Caro Dr. não deixa de ser interessante que alguns "estudiosos" da história sofram de falta de rigor cientifico quando "analisam" períodos da história em que de uma ou outra forma podem ser encontrados os favorecimentos das suas relações. Talvez por isso tenham surgido tão doutas personagens a clamar contra a sua posição que, acredito, tem o rigor de análise que sempre lhe encontrei, ao contrário de alguns dos detractores. Convenhamos que ser razão de agitação para Filomena Mónica não irá por certo tirar-lhe o sono.

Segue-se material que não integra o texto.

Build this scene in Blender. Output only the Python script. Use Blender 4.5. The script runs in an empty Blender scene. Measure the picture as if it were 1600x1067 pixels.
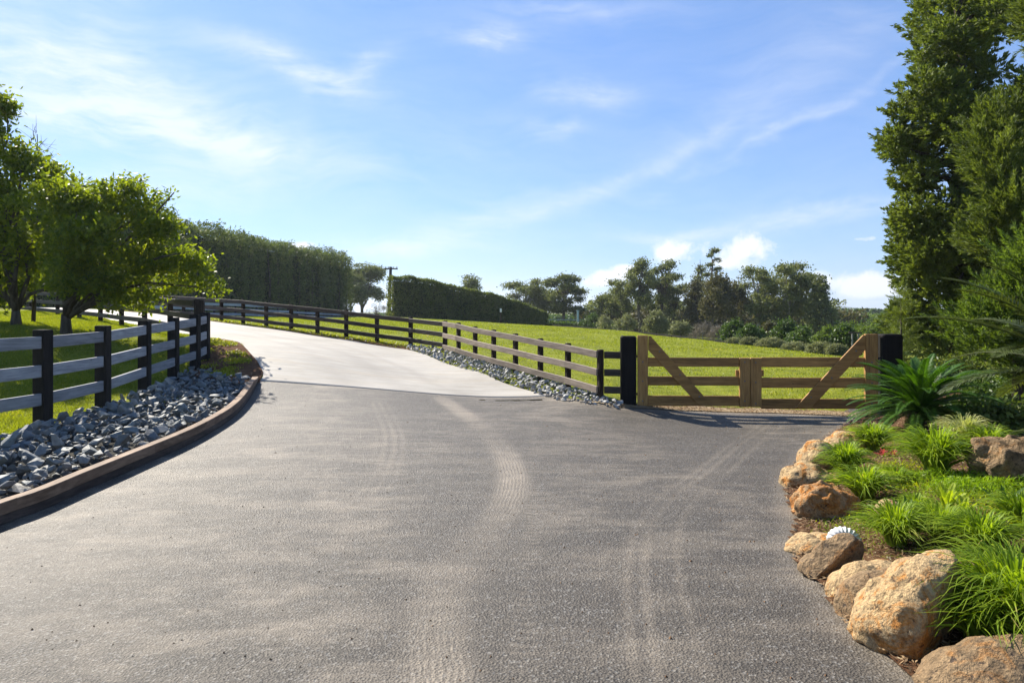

António Pedro Pereira disse...

E o mais extraordinário é que há opinadores que nem leram esta História de R. Ramos (nem a anterior sobre a I República, de 1994, vol. 6 da H. de P. de José Mattoso, imprescindível para se verificar a diferença de perspectivas entre as duas no tratamento desta realidade histórica), nem os textos da polémica.
Desataram a defender a sua bandeira, como é habitual no «pretenso» debate público nos tempos que correm.

Anónimo disse...

Vai mas é estudar, comuna!

Anónimo disse...

Muito gostaria que aproveitasse o seu empenho como historiador para publicar os resultados do inquérito parlamentar á fortuna do Dr.Salazar. De que rendimentos viveu toda a sua vida, quantas contas bancárias teve, onde passava as suas férias e quanto pagava por elas. Depois comparar com os democratas que mandaram esta república às couves, pois estou certo nãop encontra nem um que se lhe compare.
Cumprimentos
AFBarreira

Anónimo disse...

Pessoal, tenham calma, que a crítica á excelente obra ainda nem sequer foi ao período medieval. Pelo que dizem da época contemporânea, não será muito difícil de adivinhar o que dizem do antanho. Rapazes do Expresso, estai sossegados, ides realmente ficar na História!